This 19-year-old bitcoin millionaire offers 'crucial' advice for young people looking to invest

Erik Finman
Courtesy of Erik Finman

Teenage bitcoin millionaire Erik Finman, 19, has advice for young people looking to invest in the cryptocurrency: "Find what you're good at, and find a way to make money doing it."

"This is crucial for young people," he writes on Twitter. "Establishing an extra stream of income will allow you to start investing earlier."


Finman currently owns 401 bitcoins, which he confirmed with CNBC Make It, or over $4.4 million at the rate of $11,182 a coin. The teenager began investing in bitcoin in May 2011, after receiving a $1,000 gift from his grandmother at age 12.

Finman tells Forbes that his knack for politics is actually what got him interested in bitcoin initially. "[I] saw this as an incredible way to transcend the financial system including Wall Street," he tells the magazine.

However, notable financial experts like Warren Buffett have warned against investing in bitcoin.

"In terms of cryptocurrencies, generally, I can say with almost certainty that they will come to a bad ending," the billionaire investor told CNBC.

Other bitcoin millionaires have also warned against sinking money into bitcoin, nothing that it's not secure and has no real value. But Finman refutes that claim.

On his Twitter, he writes that people often say, "Bitcoin isn't real, it's just numbers on a computer screen!"

The millionaire argues that the dollars in your bank account are also just numbers on a screen. "Bitcoin is just as real as fiat money, except Bitcoin can't be printed endlessly," he writes.

The teenager remains optimistic about bitcoin's prospects and advises other young people to take part in the crypto-craze. "What I love about Bitcoin is that instead of some rich old guy on Wall Street.

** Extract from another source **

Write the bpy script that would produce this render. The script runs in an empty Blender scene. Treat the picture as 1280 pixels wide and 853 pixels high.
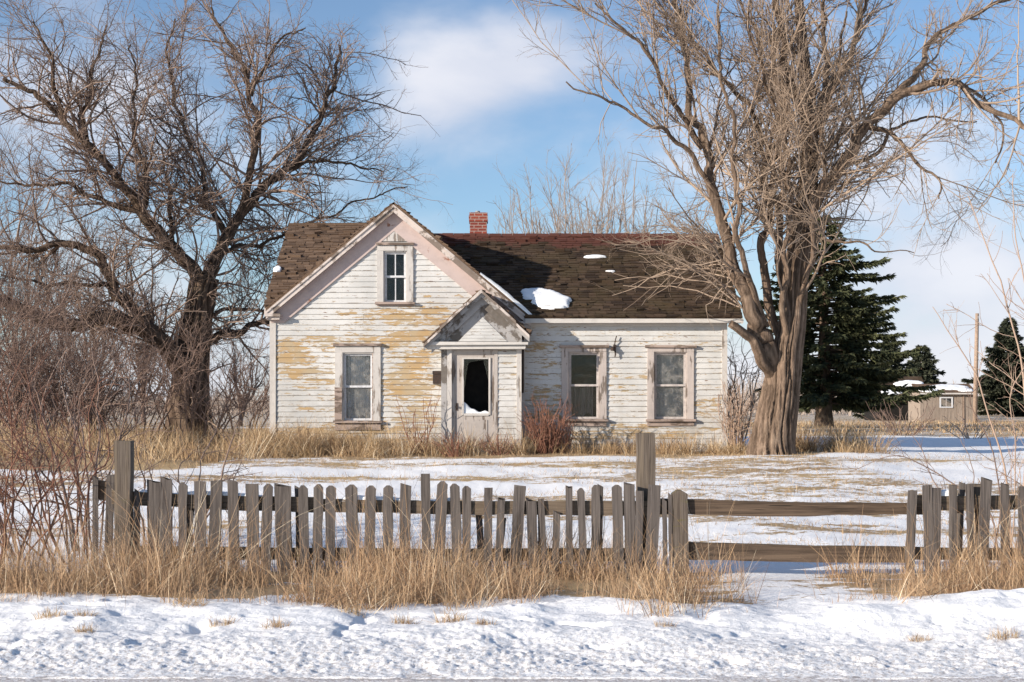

Young poor people are the ones getting rich," he writes on Twitter.

In fact, the 19-year-old believes that investing in cryptocurrency is one of the fastest ways for young people to attain wealth.

"Cryptocurrency represents the largest transfer of wealth our generation has ever seen," he writes. "Never before have young people been able to change economic classes so quickly." He's proof of that.


Finman had a 2.1 GPA in high school and says his teachers considered him a failure.

"One teacher told me to drop out and work at McDonald's because that was all I would amount to for the rest of my life," says the the teen. So he dropped out.

He also made a bet with his Stanford-educated parents that if he became a millionaire by 18, he wouldn't have to go to college. Investing in bitcoin helped him avoid that fate.

After selling his first bitcoin investments in 2013, Finman walked away with $100,000. At the time, each bitcoin was valued at $1,200.

With the money he earned, Finman launched an online education company in 2014 called Botangle, which he later sold for 300 bitcoins. Since then, he has been working with NASA to launch a rocket through the ELaNa project and managing his family's bitcoin investments.

He's also made personal smaller investments in other cryptocurrencies, including litecoin and ethereum.

The bitcoin millionaire says he strongly believes that this is just the beginning of cryptocurrency.